Dabei handelt es sich um zwei extreme -Bewältigungsstrategien, die verdecken, dass das klassisch-moderne Ideal von Heimat nach wie vor virulent ist – und dass auch der Heimatbegriff den Gesetzen des Wandels unterliegt. In einer Welt, die sich permanent verändert, in der wir täglich auf Vertrautes wie Fremdes treffen, müssen wir daher neu bestimmen, was Heimat für uns bedeutet. Um sich den Begriff neu anzueignen, reicht es jedoch nicht, sich nur seiner Geschichte zu vergewissern. Wir müssen diese auch weiterspinnen: Das, was überholt ist, können wir getrost verwerfen, aber das, was uns bewahrenswert erscheint, sollten wir übernehmen. Dies bedeutet, eine Antwort auf die Frage zu finden, wer wir sind und wo wir hinwollen: Wie wollen wir in einer dynamischen Welt arbeiten, leben und uns auf Unbekanntes einlassen? Diese Frage muss jeder für sich und müssen wir als Gesellschaft beantworten.

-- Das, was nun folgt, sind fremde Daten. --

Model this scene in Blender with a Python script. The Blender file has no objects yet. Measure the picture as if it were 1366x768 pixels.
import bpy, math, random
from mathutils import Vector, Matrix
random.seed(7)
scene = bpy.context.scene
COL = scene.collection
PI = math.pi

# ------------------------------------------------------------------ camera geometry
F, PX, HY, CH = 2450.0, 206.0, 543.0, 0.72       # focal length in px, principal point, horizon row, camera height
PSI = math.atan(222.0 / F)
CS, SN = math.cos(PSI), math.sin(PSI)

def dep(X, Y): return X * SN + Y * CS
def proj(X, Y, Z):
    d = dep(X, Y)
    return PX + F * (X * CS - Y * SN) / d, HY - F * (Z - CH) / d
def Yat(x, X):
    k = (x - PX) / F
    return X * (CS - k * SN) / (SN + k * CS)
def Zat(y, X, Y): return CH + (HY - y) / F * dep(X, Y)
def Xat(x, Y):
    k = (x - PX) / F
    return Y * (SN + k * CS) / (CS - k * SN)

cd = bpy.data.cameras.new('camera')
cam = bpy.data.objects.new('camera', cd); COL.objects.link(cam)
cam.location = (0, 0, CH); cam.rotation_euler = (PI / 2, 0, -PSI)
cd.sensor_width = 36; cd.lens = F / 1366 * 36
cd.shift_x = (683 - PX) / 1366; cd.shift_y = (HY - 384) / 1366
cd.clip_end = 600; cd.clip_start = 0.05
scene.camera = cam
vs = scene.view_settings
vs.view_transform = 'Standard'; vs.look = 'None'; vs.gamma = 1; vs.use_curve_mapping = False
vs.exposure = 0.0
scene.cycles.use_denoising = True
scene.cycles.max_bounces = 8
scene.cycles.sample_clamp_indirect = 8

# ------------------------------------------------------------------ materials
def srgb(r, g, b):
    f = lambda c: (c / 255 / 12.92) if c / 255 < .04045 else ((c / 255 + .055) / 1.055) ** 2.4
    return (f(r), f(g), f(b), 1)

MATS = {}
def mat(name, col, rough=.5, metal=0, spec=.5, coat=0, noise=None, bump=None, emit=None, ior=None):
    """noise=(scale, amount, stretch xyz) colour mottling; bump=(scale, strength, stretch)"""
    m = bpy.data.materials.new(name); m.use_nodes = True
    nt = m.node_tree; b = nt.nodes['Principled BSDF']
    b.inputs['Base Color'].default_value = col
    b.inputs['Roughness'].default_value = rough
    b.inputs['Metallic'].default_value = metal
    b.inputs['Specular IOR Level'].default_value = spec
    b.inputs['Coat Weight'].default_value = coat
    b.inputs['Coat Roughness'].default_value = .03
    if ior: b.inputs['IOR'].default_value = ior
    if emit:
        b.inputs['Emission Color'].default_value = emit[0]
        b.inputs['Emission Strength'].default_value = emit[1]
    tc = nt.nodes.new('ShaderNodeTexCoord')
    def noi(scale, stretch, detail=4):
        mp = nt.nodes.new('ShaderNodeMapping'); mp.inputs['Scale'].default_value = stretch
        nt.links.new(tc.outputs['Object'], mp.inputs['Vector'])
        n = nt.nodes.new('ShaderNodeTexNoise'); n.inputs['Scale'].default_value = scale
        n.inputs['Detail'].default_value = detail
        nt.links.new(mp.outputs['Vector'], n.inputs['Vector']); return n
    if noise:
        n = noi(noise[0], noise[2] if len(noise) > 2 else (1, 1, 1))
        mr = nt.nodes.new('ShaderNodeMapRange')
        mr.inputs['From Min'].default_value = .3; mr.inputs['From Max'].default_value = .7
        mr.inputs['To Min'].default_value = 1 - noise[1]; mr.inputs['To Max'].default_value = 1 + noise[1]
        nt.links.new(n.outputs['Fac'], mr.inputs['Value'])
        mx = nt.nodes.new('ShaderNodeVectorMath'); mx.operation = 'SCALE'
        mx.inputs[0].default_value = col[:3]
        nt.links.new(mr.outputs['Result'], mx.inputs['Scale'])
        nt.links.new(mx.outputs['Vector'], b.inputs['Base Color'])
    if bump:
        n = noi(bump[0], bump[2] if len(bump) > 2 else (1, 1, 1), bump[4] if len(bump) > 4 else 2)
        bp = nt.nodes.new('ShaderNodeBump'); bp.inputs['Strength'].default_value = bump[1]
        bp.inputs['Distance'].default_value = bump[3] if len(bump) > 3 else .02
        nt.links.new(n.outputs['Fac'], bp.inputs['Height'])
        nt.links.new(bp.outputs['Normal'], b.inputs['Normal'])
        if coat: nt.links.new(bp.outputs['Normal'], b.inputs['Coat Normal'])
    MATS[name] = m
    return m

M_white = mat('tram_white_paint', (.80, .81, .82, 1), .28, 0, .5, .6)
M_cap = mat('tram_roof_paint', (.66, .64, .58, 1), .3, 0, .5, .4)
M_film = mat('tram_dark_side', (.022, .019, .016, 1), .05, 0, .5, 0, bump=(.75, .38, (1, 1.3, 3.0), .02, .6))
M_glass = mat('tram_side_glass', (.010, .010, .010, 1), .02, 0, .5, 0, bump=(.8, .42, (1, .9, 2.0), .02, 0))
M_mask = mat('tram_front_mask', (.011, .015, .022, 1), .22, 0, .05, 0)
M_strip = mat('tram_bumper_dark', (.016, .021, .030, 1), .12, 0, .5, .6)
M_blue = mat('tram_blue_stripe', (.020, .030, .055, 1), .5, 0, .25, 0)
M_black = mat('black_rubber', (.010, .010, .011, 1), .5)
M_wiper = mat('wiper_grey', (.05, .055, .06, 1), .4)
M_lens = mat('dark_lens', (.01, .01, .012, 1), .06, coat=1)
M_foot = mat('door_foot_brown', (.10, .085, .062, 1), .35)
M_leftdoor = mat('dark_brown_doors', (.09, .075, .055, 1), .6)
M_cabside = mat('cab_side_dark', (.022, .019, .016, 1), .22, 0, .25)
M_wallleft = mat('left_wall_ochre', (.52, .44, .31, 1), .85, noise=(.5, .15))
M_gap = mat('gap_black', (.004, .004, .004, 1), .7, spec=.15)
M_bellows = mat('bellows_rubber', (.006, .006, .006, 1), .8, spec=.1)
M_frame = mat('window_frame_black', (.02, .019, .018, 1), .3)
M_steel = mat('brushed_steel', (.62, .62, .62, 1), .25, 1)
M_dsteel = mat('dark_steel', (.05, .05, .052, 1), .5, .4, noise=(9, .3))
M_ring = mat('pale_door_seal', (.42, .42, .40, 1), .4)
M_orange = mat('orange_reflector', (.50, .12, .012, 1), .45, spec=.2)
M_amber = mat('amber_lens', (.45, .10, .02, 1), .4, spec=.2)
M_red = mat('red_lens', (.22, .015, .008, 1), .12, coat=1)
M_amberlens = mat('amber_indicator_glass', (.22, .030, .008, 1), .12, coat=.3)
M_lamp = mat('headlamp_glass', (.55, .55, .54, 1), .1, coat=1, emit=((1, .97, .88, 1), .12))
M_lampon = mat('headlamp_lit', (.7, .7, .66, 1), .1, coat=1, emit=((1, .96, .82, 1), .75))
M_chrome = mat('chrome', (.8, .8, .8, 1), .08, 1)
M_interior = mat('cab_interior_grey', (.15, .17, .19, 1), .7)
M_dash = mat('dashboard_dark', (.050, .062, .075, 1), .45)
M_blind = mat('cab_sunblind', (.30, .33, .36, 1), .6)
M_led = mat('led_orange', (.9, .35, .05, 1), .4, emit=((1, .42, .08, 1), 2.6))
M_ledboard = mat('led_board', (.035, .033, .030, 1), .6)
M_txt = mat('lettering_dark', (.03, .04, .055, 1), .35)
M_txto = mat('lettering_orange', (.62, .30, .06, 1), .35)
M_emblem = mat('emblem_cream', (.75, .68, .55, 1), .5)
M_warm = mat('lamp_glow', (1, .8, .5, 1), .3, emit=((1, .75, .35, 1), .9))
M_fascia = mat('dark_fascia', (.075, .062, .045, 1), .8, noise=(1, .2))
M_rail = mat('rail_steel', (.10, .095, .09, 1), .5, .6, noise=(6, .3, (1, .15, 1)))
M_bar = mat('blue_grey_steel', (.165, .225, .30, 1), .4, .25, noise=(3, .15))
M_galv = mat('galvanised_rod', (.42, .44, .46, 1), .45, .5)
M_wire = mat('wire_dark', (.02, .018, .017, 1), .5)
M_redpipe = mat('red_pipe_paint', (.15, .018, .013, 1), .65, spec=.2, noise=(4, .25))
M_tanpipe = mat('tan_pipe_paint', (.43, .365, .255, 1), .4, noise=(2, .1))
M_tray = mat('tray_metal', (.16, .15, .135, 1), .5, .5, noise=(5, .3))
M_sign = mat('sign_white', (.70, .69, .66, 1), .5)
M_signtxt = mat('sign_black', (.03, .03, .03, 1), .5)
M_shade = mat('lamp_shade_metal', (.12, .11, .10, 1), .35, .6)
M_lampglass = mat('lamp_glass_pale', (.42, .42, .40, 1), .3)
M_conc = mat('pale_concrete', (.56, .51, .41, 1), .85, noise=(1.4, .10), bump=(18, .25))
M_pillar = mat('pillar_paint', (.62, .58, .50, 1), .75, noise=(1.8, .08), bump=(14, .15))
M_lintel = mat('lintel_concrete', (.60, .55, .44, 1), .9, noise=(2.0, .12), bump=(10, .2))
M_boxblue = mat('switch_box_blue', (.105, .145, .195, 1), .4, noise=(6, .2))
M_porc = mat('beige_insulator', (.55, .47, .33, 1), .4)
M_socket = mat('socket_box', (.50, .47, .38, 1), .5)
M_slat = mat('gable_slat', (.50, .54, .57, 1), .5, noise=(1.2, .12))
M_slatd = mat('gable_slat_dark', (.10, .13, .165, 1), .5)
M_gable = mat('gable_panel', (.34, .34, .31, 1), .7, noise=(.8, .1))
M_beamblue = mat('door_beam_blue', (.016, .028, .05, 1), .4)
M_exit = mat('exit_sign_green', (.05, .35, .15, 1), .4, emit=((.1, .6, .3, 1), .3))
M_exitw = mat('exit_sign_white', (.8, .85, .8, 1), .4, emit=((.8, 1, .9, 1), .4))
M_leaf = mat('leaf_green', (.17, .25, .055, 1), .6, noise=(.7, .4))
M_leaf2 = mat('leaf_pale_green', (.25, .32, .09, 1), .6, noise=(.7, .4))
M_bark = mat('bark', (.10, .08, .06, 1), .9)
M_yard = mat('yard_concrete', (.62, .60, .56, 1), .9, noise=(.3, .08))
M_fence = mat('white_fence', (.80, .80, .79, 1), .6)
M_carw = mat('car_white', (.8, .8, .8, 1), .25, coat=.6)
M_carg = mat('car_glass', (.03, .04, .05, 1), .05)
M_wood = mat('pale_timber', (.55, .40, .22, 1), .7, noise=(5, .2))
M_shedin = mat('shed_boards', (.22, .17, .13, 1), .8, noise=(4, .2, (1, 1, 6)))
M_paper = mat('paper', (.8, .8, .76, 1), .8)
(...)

Ein Gefühl der Verbundenheit mit der Welt

Heimat als ein Gefühl der Verbundenheit mit der Welt entsteht genau dann, wenn es uns gelingt, eine Antwort auf diese Frage zu finden – in der Gewissheit, dass wir sie stets aufs Neue stellen und beantworten müssen. Heimat ist also gerade nicht statisch, sondern das Ergebnis eines dialektischen Prozesses zwischen Vertrautheit und Fremdheit, zwischen bewährten Rezepten und Herausforderungen, die neue Antworten verlangen. Ein so verstandener Heimatbegriff grenzt sich dezidiert von der Vorstellung einer unbefleckten Heimat ab. Dies setzt jedoch voraus, „Heimat“ nicht als etwas natürlich Gegebenes zu begreifen, sondern den Prozess ihrer Konstruktion nachzuvollziehen. Die Idee einer ursprünglichen Heimat, die es von jeglichen fremden Einflüssen freizuhalten gilt, ist nichts anderes als die Reaktion auf einen nicht bearbeiteten gesellschaftlichen Wandel. Statt also die Idee der Heimat vorschnell zu verwerfen oder sie jenen zu überlassen, die den Begriff zu vereinnahmen drohen, sollten wir uns ihres Potenzials erneut vergewissern: Heimat als etwas, das Stabilität und Vertrautheit ebenso verspricht wie Offenheit gegenüber Fremdem und Neuem.